Recently, two unrelated proposals came to public attention. One was the proposed Kaua‘i marathon and its request for public sponsorship and the other was a proposal for a North Shore bike path to be built largely at public expense.

No elected politician likes to say no to a request for his support for a project desired by community activists. The politician’s assistance in such cases is likely to gain future votes for his re-election and campaign contributions from grateful advocates. The true merits of the project and its impact on taxpayers are apt to become background and never adequately considered. For local politicians, the ability of the project to attract federal or state financial grants is a dream come true as the project’s real costs are disguised, allowing the politician the opportunity to claim an accomplishment vastly more valuable than the the cost his constituents are asked to bear.

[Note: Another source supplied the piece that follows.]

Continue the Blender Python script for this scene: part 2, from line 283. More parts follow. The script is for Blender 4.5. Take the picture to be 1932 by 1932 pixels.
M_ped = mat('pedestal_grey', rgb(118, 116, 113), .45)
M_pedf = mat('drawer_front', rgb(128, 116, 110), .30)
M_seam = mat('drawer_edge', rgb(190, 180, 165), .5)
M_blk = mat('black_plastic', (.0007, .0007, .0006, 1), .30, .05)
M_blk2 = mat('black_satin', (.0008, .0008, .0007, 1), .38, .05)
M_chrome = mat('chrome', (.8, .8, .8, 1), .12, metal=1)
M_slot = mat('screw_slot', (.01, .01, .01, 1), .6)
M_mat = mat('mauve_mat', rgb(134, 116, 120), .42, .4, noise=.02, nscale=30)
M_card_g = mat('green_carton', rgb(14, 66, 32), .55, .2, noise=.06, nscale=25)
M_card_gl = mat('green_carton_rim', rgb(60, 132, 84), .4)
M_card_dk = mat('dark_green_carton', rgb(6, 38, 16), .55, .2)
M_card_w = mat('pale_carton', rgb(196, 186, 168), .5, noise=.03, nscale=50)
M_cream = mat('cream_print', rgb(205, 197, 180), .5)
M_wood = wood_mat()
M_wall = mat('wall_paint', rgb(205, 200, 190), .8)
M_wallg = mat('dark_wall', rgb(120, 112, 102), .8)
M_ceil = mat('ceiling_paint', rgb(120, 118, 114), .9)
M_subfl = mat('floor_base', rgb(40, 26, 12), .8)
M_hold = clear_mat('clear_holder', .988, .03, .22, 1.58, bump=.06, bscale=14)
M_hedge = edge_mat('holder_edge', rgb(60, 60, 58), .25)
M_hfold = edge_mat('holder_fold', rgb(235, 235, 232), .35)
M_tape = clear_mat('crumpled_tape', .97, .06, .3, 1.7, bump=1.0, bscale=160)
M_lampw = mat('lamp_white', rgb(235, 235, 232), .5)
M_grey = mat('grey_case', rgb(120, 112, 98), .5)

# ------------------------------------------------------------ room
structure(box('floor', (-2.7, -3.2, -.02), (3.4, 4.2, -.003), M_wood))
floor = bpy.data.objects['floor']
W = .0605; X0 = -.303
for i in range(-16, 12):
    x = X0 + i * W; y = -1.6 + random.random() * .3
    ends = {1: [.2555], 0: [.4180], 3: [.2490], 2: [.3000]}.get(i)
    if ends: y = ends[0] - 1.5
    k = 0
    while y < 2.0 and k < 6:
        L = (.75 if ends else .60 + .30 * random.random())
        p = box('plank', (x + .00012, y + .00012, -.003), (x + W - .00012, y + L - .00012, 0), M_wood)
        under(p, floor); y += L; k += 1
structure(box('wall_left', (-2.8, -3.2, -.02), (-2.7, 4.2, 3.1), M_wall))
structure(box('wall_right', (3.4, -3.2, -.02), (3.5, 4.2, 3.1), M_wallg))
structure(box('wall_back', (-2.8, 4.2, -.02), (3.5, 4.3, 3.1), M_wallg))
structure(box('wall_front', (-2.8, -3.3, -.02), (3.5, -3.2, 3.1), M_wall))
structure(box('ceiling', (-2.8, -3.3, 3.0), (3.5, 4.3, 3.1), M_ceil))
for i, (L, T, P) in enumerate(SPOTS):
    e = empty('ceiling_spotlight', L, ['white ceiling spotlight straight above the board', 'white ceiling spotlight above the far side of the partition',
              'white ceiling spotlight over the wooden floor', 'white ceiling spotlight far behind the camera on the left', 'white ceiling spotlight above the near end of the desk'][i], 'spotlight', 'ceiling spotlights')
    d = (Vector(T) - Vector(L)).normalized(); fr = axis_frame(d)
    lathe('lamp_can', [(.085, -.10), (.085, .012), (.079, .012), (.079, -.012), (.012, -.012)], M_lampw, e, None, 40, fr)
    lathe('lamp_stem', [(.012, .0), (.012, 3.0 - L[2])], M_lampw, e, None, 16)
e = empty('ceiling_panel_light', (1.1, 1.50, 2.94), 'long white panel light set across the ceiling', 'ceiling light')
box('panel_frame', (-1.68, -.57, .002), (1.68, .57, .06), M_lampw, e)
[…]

The proposal for a North Shore bike path is in its initial stages. Kaua‘i County has retained the planning concern Charlier Associates Inc. to prepare study a project that would link the communities of Kilauea, Princeville and Hanalei with a network of multimodal paths for nonmotorized transportation, which would be a model for “sustainable transit.” Meetings have been held in the North Shore communities and a 45-page report has been written. In concept, the project seems exciting, with walkers and bikers enjoying the scenic vistas the path would traverse. As always, the dampening factor is the cost and the questions of who wil bear the cost. Although the terrain involved is challenging and two significant river crosssings would be needed, the report glosses over this aspect, speaking only in an elliptical way about federal and state money that might be available. It will most likely become an illustration of the typical conflict of a program that benefits a limited segment of the population, with that segment seeking through elected county officials to underwrite an open-ended cost estimate with taxpayer funds .

A more immediate proposal is currently being entertained by our county council involving the Kaua‘i Marathon. This event is now in its fourth year. The original financial sponsor, who at its outset said he would be its benefactor until it would be self-sustaining, has ended his financial support.

 The Kaua‘i and Hawai‘i tourist boards have provided some funding, but are withdrawing their assistance. The financial beneficiaries of the race are clearly the tourism businesses of our island — the hotels, car rentals and restaurants. But the sponsors of the race are turning to the county and its beleaguered taxpayers for the estimated $350,000 in unmet costs for this year’s race.

As always, it will be of interest to observe the rhetoric and action that the council employs in its treatment of these and other similar measures.

• Walter Lewis is a resident of Princeville and pens a biweekly column for The Garden Island.